**TASK DETAILS**: Repeat the material below exactly, with no pictures.

**DATA BLOCK**:
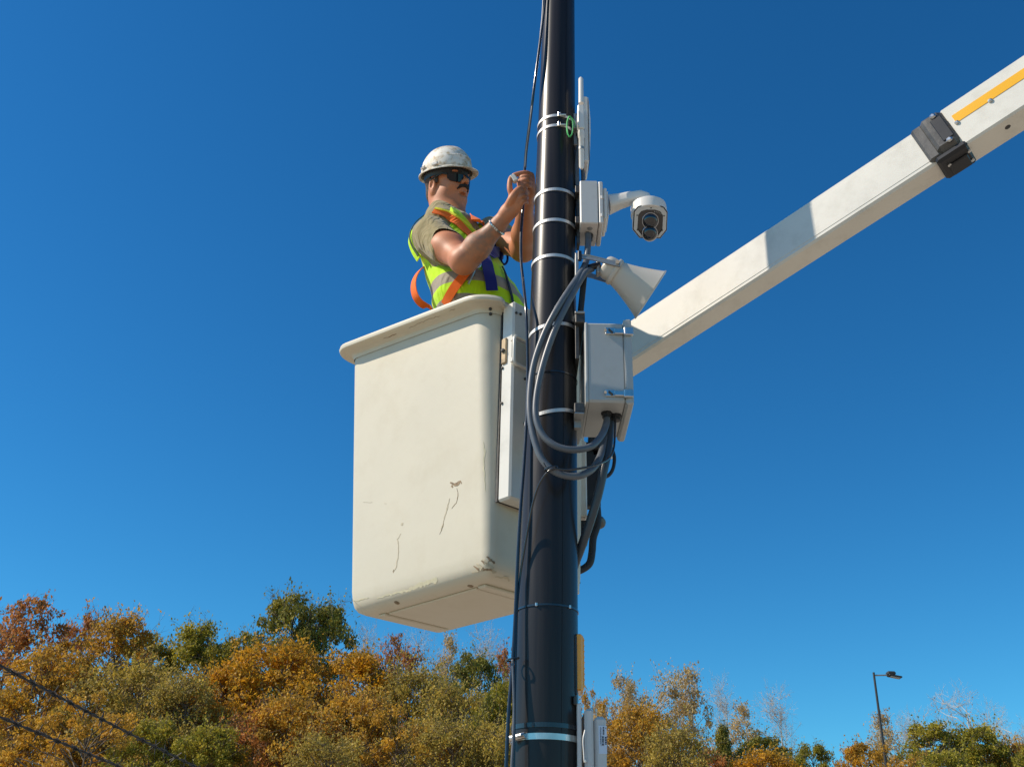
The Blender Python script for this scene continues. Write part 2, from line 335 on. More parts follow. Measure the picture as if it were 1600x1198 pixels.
def make_tree(kind, seed, Ht=9.0, Rr=3.0, ncl=110, per=130, leaf=0.17, shape='round', twigs=2, base=0.12, cs=0.46, bark=None, stray=0.06):
    """trunk, limbs to leaf clumps spread through the crown, twigs; clumps hold the leaves"""
    r = np.random.default_rng(seed); segs = []; k = 10
    wig = np.cumsum(r.normal(size=(k+1, 2))*0.07, 0); wig[0] = 0
    pts = [np.array([wig[i, 0], wig[i, 1], Ht*0.92*i/k]) for i in range(k+1)]; tr = 0.015*Ht
    for i in range(k): segs.append((pts[i], pts[i+1], tr*(1-i/k)**0.9+0.012, tr*(1-(i+1)/k)**0.9+0.010))
    def trunk(z):
        f = min(max(z/(Ht*0.92)*k, 0), k-1e-3); j = int(f); return pts[j]+(pts[j+1]-pts[j])*(f-j)
    cl = []
    lob = [(r.uniform(0, 6.28), r.uniform(.3, .95), r.uniform(.75, 1.2)) for _ in range(7)]
    while len(cl) < ncl:
        h = r.uniform(0, 1)**(0.85); az = r.uniform(0, 6.28)
        if shape == 'cone': R = Rr*((1-h)**0.8*0.95+0.05)
        elif shape == 'column': R = Rr*0.62*(math.sin(math.pi*min(1, 0.12+0.88*h))**0.6+0.05)
        elif shape == 'vase': R = Rr*(0.30+0.85*math.sin(math.pi*min(.95, 0.08+0.72*h))**0.8)
        else: R = Rr*max(.25, (1-max(0, (h-.45)/.56)**2.4)**.5)*(1 if h > .2 else .8+h)
        m = 1.0
        for la, lh, ls in lob: m += (ls-1)*math.exp(-((math.cos(az-la)-1)**2)/.3-((h-lh)/.25)**2)
        rad = R*m*r.uniform(0.10, 1)**0.5*0.92; z = Ht*(base+(1-base)*h)-cs*0.7
        cl.append(np.array([rad*math.cos(az), rad*math.sin(az), z]))
    cl = np.array(cl); tips = []; wt = []
    for c in cl:
        dr = math.hypot(c[0], c[1]); p0 = trunk(max(Ht*0.1, c[2]-0.55*dr-0.25)); mid = (p0+c)/2+r.normal(size=3)*0.10*dr+np.array([0, 0, .06*dr]); rad = 0.012+0.007*dr
        q = [p0, p0*.55+mid*.45+r.normal(size=3)*.04, mid, mid*.45+c*.55+r.normal(size=3)*.05, c]
        for i in range(4): segs.append((q[i], q[i+1], rad*(1-i*.2)+.004, rad*(1-(i+1)*.2)+.004))
        s_ = cs*r.uniform(0.6, 1.35)
        for _ in range(4 if twigs < 3 else 7):
            d = r.normal(size=3); d[2] = abs(d[2])*0.9; d /= np.linalg.norm(d); e = c+d*s_*r.uniform(.7, 1.4); segs.append((c, e, .009, .004)); tips.append(e); wt.append(s_)
            for _ in range(twigs):
                d2 = d+r.normal(size=3)*.5; d2[2] += .2; d2 /= np.linalg.norm(d2); e2 = e+d2*s_*r.uniform(.4, .9); segs.append((e, e2, .005, .0025)); tips.append(e2)
                if twigs > 2:
                    for _ in range(2): d3 = d2+r.normal(size=3)*.5; d3 /= np.linalg.norm(d3); segs.append((e2, e2+d3*s_*.5, .004, .002))
    tips = np.array(tips); lm = None
    if per:
        L = []
        for c in cl:
            s_ = cs*r.uniform(0.6, 1.3); n = int(per*r.uniform(.5, 1.4)); d = r.normal(size=(n, 3)); d /= np.linalg.norm(d, axis=1)[:, None]
            L.append(c+d*(s_*r.uniform(.15, 1, n)**.5)[:, None]*np.array([1.1, 1.1, .75]))
        nst = int(stray*ncl*per); L.append(tips[r.integers(0, len(tips), nst)]+r.normal(size=(nst, 3))*.08)
        lm = leaves_mesh('crown', np.concatenate(L), leaf, LM[kind], r)
    top = float(np.percentile(cl[:, 2], 99))+cs*0.9
    return segs_mesh('trunk', segs, bark or M_bark), lm, top, Rr*0.95
PROTO = {
 'rust': [make_tree('rust', 11, ncl=95, per=85, leaf=0.15, cs=.42, stray=.2), make_tree('rust', 12, ncl=70, per=80, leaf=0.14, cs=.38, stray=.25)],
 'orange': [make_tree('orange', 21, ncl=150, per=190, leaf=.135, stray=.1), make_tree('orange', 22, ncl=140, per=190, leaf=.13, stray=.1)],
 'gold': [make_tree('gold', 31, ncl=140, per=180, leaf=.13, stray=.12), make_tree('gold', 32, ncl=120, per=170, shape='vase', leaf=.125, stray=.12)],
 'olive': [make_tree('olive', 41, ncl=160, per=150, leaf=0.12, cs=.55, stray=.2), make_tree('olive', 42, ncl=150, per=140, leaf=0.12, cs=.6, stray=.25)],
 'green': [make_tree('green', 51, ncl=150, per=190, leaf=0.13), make_tree('green', 52, ncl=140, per=190, leaf=0.125, cs=.42)],
 'cedar': [make_tree('cedar', 61, ncl=180, per=160, leaf=0.12, shape='cone', cs=.36, base=0.05), make_tree('cedar', 62, ncl=170, per=190, leaf=0.12, cs=.38, base=0.1)],
 'pale': [make_tree('pale', 71, ncl=80, per=75, leaf=0.12, shape='column', cs=.42, bark=M_barkp, twigs=2, stray=.3), make_tree('pale', 72, ncl=120, per=120, leaf=0.125, cs=.46, bark=M_barkp, shape='vase', stray=.2)],
 'bare': [make_tree('bare', 81, ncl=55, per=12, leaf=0.09, shape='vase', twigs=3, bark=M_barkp, cs=.6, stray=.5), make_tree('bare', 82, ncl=60, per=16, leaf=0.09, shape='column', twigs=3, bark=M_barkp, cs=.55, stray=.5)],
}
CATN = {'rust': 'maple_tree', 'orange': 'autumn_tree', 'gold': 'autumn_tree', 'olive': 'broadleaf_tree', 'green': 'broadleaf_tree', 'cedar': 'evergreen_tree', 'pale': 'pale_tree', 'bare': 'bare_tree'}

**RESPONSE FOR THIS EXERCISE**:
The Blender Python script for this scene continues. Write part 2, from line 335 on. More parts follow. Measure the picture as if it were 1600x1198 pixels.
def make_tree(kind, seed, Ht=9.0, Rr=3.0, ncl=110, per=130, leaf=0.17, shape='round', twigs=2, base=0.12, cs=0.46, bark=None, stray=0.06):
    """trunk, limbs to leaf clumps spread through the crown, twigs; clumps hold the leaves"""
    r = np.random.default_rng(seed); segs = []; k = 10
    wig = np.cumsum(r.normal(size=(k+1, 2))*0.07, 0); wig[0] = 0
    pts = [np.array([wig[i, 0], wig[i, 1], Ht*0.92*i/k]) for i in range(k+1)]; tr = 0.015*Ht
    for i in range(k): segs.append((pts[i], pts[i+1], tr*(1-i/k)**0.9+0.012, tr*(1-(i+1)/k)**0.9+0.010))
    def trunk(z):
        f = min(max(z/(Ht*0.92)*k, 0), k-1e-3); j = int(f); return pts[j]+(pts[j+1]-pts[j])*(f-j)
    cl = []
    lob = [(r.uniform(0, 6.28), r.uniform(.3, .95), r.uniform(.75, 1.2)) for _ in range(7)]
    while len(cl) < ncl:
        h = r.uniform(0, 1)**(0.85); az = r.uniform(0, 6.28)
        if shape == 'cone': R = Rr*((1-h)**0.8*0.95+0.05)
        elif shape == 'column': R = Rr*0.62*(math.sin(math.pi*min(1, 0.12+0.88*h))**0.6+0.05)
        elif shape == 'vase': R = Rr*(0.30+0.85*math.sin(math.pi*min(.95, 0.08+0.72*h))**0.8)
        else: R = Rr*max(.25, (1-max(0, (h-.45)/.56)**2.4)**.5)*(1 if h > .2 else .8+h)
        m = 1.0
        for la, lh, ls in lob: m += (ls-1)*math.exp(-((math.cos(az-la)-1)**2)/.3-((h-lh)/.25)**2)
        rad = R*m*r.uniform(0.10, 1)**0.5*0.92; z = Ht*(base+(1-base)*h)-cs*0.7
        cl.append(np.array([rad*math.cos(az), rad*math.sin(az), z]))
    cl = np.array(cl); tips = []; wt = []
    for c in cl:
        dr = math.hypot(c[0], c[1]); p0 = trunk(max(Ht*0.1, c[2]-0.55*dr-0.25)); mid = (p0+c)/2+r.normal(size=3)*0.10*dr+np.array([0, 0, .06*dr]); rad = 0.012+0.007*dr
        q = [p0, p0*.55+mid*.45+r.normal(size=3)*.04, mid, mid*.45+c*.55+r.normal(size=3)*.05, c]
        for i in range(4): segs.append((q[i], q[i+1], rad*(1-i*.2)+.004, rad*(1-(i+1)*.2)+.004))
        s_ = cs*r.uniform(0.6, 1.35)
        for _ in range(4 if twigs < 3 else 7):
            d = r.normal(size=3); d[2] = abs(d[2])*0.9; d /= np.linalg.norm(d); e = c+d*s_*r.uniform(.7, 1.4); segs.append((c, e, .009, .004)); tips.append(e); wt.append(s_)
            for _ in range(twigs):
                d2 = d+r.normal(size=3)*.5; d2[2] += .2; d2 /= np.linalg.norm(d2); e2 = e+d2*s_*r.uniform(.4, .9); segs.append((e, e2, .005, .0025)); tips.append(e2)
                if twigs > 2:
                    for _ in range(2): d3 = d2+r.normal(size=3)*.5; d3 /= np.linalg.norm(d3); segs.append((e2, e2+d3*s_*.5, .004, .002))
    tips = np.array(tips); lm = None
    if per:
        L = []
        for c in cl:
            s_ = cs*r.uniform(0.6, 1.3); n = int(per*r.uniform(.5, 1.4)); d = r.normal(size=(n, 3)); d /= np.linalg.norm(d, axis=1)[:, None]
            L.append(c+d*(s_*r.uniform(.15, 1, n)**.5)[:, None]*np.array([1.1, 1.1, .75]))
        nst = int(stray*ncl*per); L.append(tips[r.integers(0, len(tips), nst)]+r.normal(size=(nst, 3))*.08)
        lm = leaves_mesh('crown', np.concatenate(L), leaf, LM[kind], r)
    top = float(np.percentile(cl[:, 2], 99))+cs*0.9
    return segs_mesh('trunk', segs, bark or M_bark), lm, top, Rr*0.95
PROTO = {
 'rust': [make_tree('rust', 11, ncl=95, per=85, leaf=0.15, cs=.42, stray=.2), make_tree('rust', 12, ncl=70, per=80, leaf=0.14, cs=.38, stray=.25)],
 'orange': [make_tree('orange', 21, ncl=150, per=190, leaf=.135, stray=.1), make_tree('orange', 22, ncl=140, per=190, leaf=.13, stray=.1)],
 'gold': [make_tree('gold', 31, ncl=140, per=180, leaf=.13, stray=.12), make_tree('gold', 32, ncl=120, per=170, shape='vase', leaf=.125, stray=.12)],
 'olive': [make_tree('olive', 41, ncl=160, per=150, leaf=0.12, cs=.55, stray=.2), make_tree('olive', 42, ncl=150, per=140, leaf=0.12, cs=.6, stray=.25)],
 'green': [make_tree('green', 51, ncl=150, per=190, leaf=0.13), make_tree('green', 52, ncl=140, per=190, leaf=0.125, cs=.42)],
 'cedar': [make_tree('cedar', 61, ncl=180, per=160, leaf=0.12, shape='cone', cs=.36, base=0.05), make_tree('cedar', 62, ncl=170, per=190, leaf=0.12, cs=.38, base=0.1)],
 'pale': [make_tree('pale', 71, ncl=80, per=75, leaf=0.12, shape='column', cs=.42, bark=M_barkp, twigs=2, stray=.3), make_tree('pale', 72, ncl=120, per=120, leaf=0.125, cs=.46, bark=M_barkp, shape='vase', stray=.2)],
 'bare': [make_tree('bare', 81, ncl=55, per=12, leaf=0.09, shape='vase', twigs=3, bark=M_barkp, cs=.6, stray=.5), make_tree('bare', 82, ncl=60, per=16, leaf=0.09, shape='column', twigs=3, bark=M_barkp, cs=.55, stray=.5)],
}
CATN = {'rust': 'maple_tree', 'orange': 'autumn_tree', 'gold': 'autumn_tree', 'olive': 'broadleaf_tree', 'green': 'broadleaf_tree', 'cedar': 'evergreen_tree', 'pale': 'pale_tree', 'bare': 'bare_tree'}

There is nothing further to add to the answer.